Between 1907 and 1910, local Russian governments began expelling thousands of Jews from their homes, driving the dispossessed into a small number of villages like Yanow, raising competition and lowering the standard of living for many.
Emigration to America:
In 1913 Moshe sent Adler to the US. She arrived in Springfield, Massachusetts, where her father had some friends.
She gained the basic education requirement for immigrants and began working in a paper factory, but found the hard work tedious and wasn’t able to save up any money.
Springfield was a great place to become Americanized. The city had one of the best education systems in the country, and girls were allowed to join clubs, play sports, act in plays, and attend concerts, dances, and movies. Adler mixed with other immigrant communities as well.
In May 1915, Adler moved in with a cousin, Breina Freedman, in Brooklyn, New York. They lived in Brownsville, which had a reputation for crime.
Adler worked in a corset factory. The pay was low, but the work was steady and clean thanks to union representation.
Through her new friends at the factory, Adler found a love of dancing and began going out to Coney Island, known as “Sodom of the Sea.”
Patrons went to drink, gamble, watch burlesque shows, get in fights, and more. Waiters often doubled as pimps, and entertainers were openly gay. Women usually used sexual barter to get men to pay for their amusements.
The US entry into World War I encouraged a loosening of morality as sexual barter was now seen as patriotic, especially in Brooklyn. Rates of STIs, illegitimate births, and elopements all rose “precipitously” in 1917.
In one incident, Adler went to Coney Island with a foreman she had a crush on but it ended badly. He locked her in a rickety house, beat her, and raped her. When she realized she was pregnant a few weeks later, she had to scrape together $35 for an abortion (equivalent to $829 today), which was still illegal.
Adler developed a love of finery. She and her friends were “paragons of working-girl fashion, sporting impractically high French heels, daring skirts that showed off the ankles, and girlish empire waistlines that dispensed with the hourglass corsets that made it impossible to dance.” Adler flattened her chest with bindings to keep in fashion.

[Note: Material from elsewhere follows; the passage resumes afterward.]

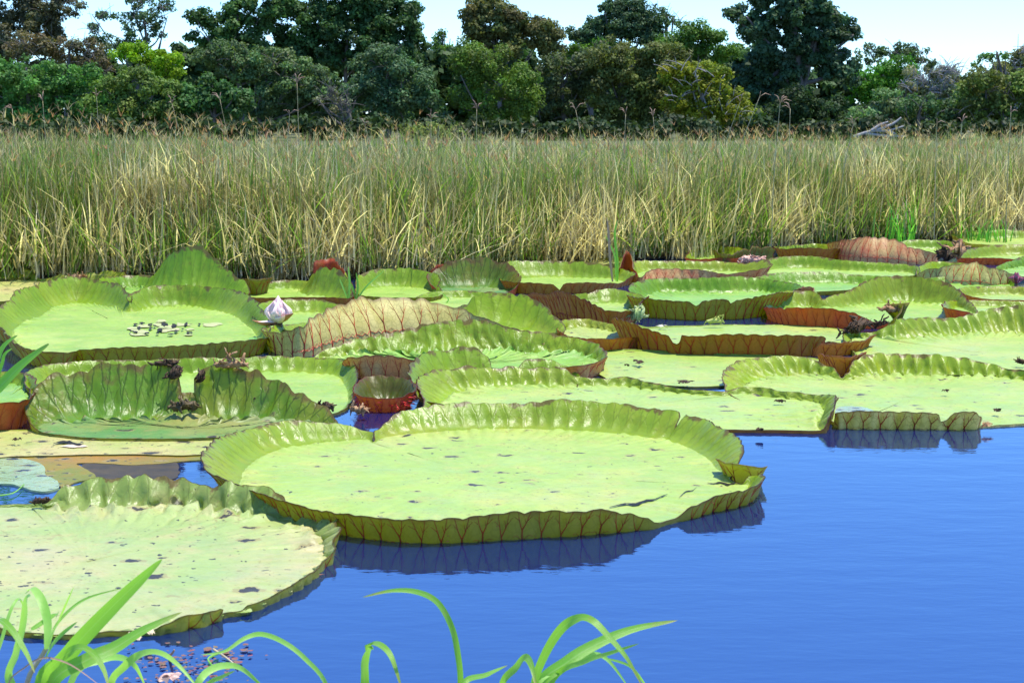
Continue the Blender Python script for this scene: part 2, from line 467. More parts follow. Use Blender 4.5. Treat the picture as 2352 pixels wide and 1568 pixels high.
def veins(G, Nm, k, q, nr, closed, h, width, tall, off=0.002, rnd=None, dens=1.0):
    """raised forked ribs on the outer face of a rim; G outer grid rows x cols"""
    rows, cols = G.shape[:2]
    V = []; F = []
    def samp(kk, s):
        c = kk * q
        if closed: c0 = np.floor(c).astype(int) % cols; c1 = (c0 + 1) % cols
        else:
            c = np.clip(c, 0, cols - 1.001); c0 = np.floor(c).astype(int); c1 = c0 + 1
        fc = (c - np.floor(c))[:, None]
        r = np.clip(s, 0, 1) * (rows - 1.001); r0 = np.floor(r).astype(int); fr = (r - r0)[:, None]
        def g(A): return (A[r0, c0] * (1 - fc) + A[r0, c1] * fc) * (1 - fr) + (A[r0 + 1, c0] * (1 - fc) + A[r0 + 1, c1] * fc) * fr
        nn = g(Nm); nn /= np.linalg.norm(nn, axis=1)[:, None] + 1e-9
        return g(G), nn
    def line(pts, w0, w1):
        pts = np.array(pts, float); m = max(4, len(pts) * 2)
        t = np.linspace(0, 1, len(pts)); tt = np.linspace(0, 1, m)
        kk = np.interp(tt, t, pts[:, 0]); ss = np.interp(tt, t, pts[:, 1])
        P, nn = samp(kk, ss)
        T = np.gradient(P, axis=0); T /= np.linalg.norm(T, axis=1)[:, None] + 1e-9
        S = np.cross(T, nn); w = (w0 + (w1 - w0) * tt)[:, None]
        o = len(V)
        for a, b, c in zip(P - S * w * 0.5 - nn * 0.001, P + nn * (w * 0.75), P + S * w * 0.5 - nn * 0.001):
            V.extend((a, b, c))
        for i in range(m - 1):
            a = o + i * 3
            F.append((a, a + 1, a + 4, a + 3)); F.append((a + 1, a + 2, a + 5, a + 4))
    rr = random.Random(rnd)
    for i in range(nr if closed else nr + 1):
        c = min(int(i * q), len(h) - 1)
        hh = h[c]
        if hh < 0.022: continue
        w = width * rr.uniform(0.75, 1.15)
        j = rr.uniform(-0.1, 0.1)
        sf = rr.uniform(0.38, 0.62) if not tall else rr.uniform(0.5, 0.66)
        line([(i + j, 0.02), (i, sf * 0.5), (i + j * 0.6, sf)], w * 1.3, w)
        a = rr.uniform(0.24, 0.4); b = rr.uniform(0.24, 0.4)
        line([(i + j * 0.6, sf), (i + a * 0.55, sf + (1 - sf) * 0.4), (i + a, 0.99)], w * 0.8, w * 0.3)
        line([(i + j * 0.6, sf), (i - b * 0.55, sf + (1 - sf) * 0.4), (i - b, 0.99)], w * 0.8, w * 0.3)
        if hh > 0.06:
            line([(i + a * 0.5, sf + (1 - sf) * 0.36), (i + a * 0.25, sf + (1 - sf) * 0.7)], w * 0.45, w * 0.2)
            line([(i + a * 0.7, sf + (1 - sf) * 0.5), (i + 0.47, sf + (1 - sf) * 0.75)], w * 0.4, w * 0.2)
            line([(i - b * 0.7, sf + (1 - sf) * 0.5), (i - 0.45, sf + (1 - sf) * 0.7)], w * 0.4, w * 0.2)
            line([(i, sf * 0.55), (i + 0.3, sf * 0.8), (i + 0.5, sf * 0.72)], w * 0.45, w * 0.22)
            line([(i, sf * 0.5), (i - 0.3, sf * 0.78), (i - 0.5, sf * 0.72)], w * 0.45, w * 0.22)
        if tall and hh > 0.16:
            for lv in (0.24, 0.46):
                line([(i, lv), (i + 0.33, lv - 0.07), (i + 0.5, lv - 0.02), (i + 0.67, lv - 0.07), (i + 1, lv)], w * 0.6, w * 0.6)
    return V, F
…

Introduction to NYC’s Criminal Underbelly:
After the war, Adler moved to Manhattan to find work and a new apartment, first in the Tenderloin and then in the Gashouse District, near Union Square. She briefly found work at another corset factory but between strikes and the lower demand for corsets as they went out of fashion, she had to find other work. It’s probable that this is when she turned to prostitution herself, but it’s unclear.
At the end of 1919, a man named Abe Shornik introduced her to an aspiring singer named Joan, who had an apartment to share on the Upper West Side. Although the neighborhood had a veneer of respectability, it was known as “the district of loose women”.
Through Joan, Adler became friends with several Broadway dancers and singers. She aspired to work on Broadway as it was one of the few places that was equally welcoming to women and Jews as it was to Christian men.
On January 16, 1919, the Eighteenth Amendment passed, prohibiting the production, transport, and sale of liquor, poised to go into effect a year later. Over the course of a year, the 10,343 licensed bars were replaced by more than fifteen thousand speakeasies by February 1920.
Start as a Madam:
Through Joan, she had befriended someone named Tony, a bootlegger who would grow up to be a well-known gangster. At the time, he was having an affair with a married woman, so he told Polly that if she would keep an apartment where he could meet his lady friend whenever he wanted, he would pay the rent.
With Tony’s money, she moved into an apartment on West 115th Street, in a neighborhood called Morningside Heights, feeling a bit like she had finally made it. When Tony’s romance fell apart, he asked Polly to find a new girl for him, so she called up a girl who she knew, quote, “made no bones about…being available for a fee.”
The first time Adler was arrested came just a few months later. Feeling she was at a crossroads, she decided to continue her life as a madam. It was risky, but for the first time, she was able to send money to her family in Yanow and start saving.
Within two years, Adler had saved up six thousand dollars (little over $108,000 today) and opened a lingerie shop with a friend on Broadway.
The two were arrested for the suspicious opening, but the charges were quickly dropped. The lingerie shop failed after two years, but allowed her to show a legitimate business to her father when he moved to the US.
Afterward, Alder began to build up her business as a madam again with capital from Arnold Rothstein and through her network with staff at luxury hotels.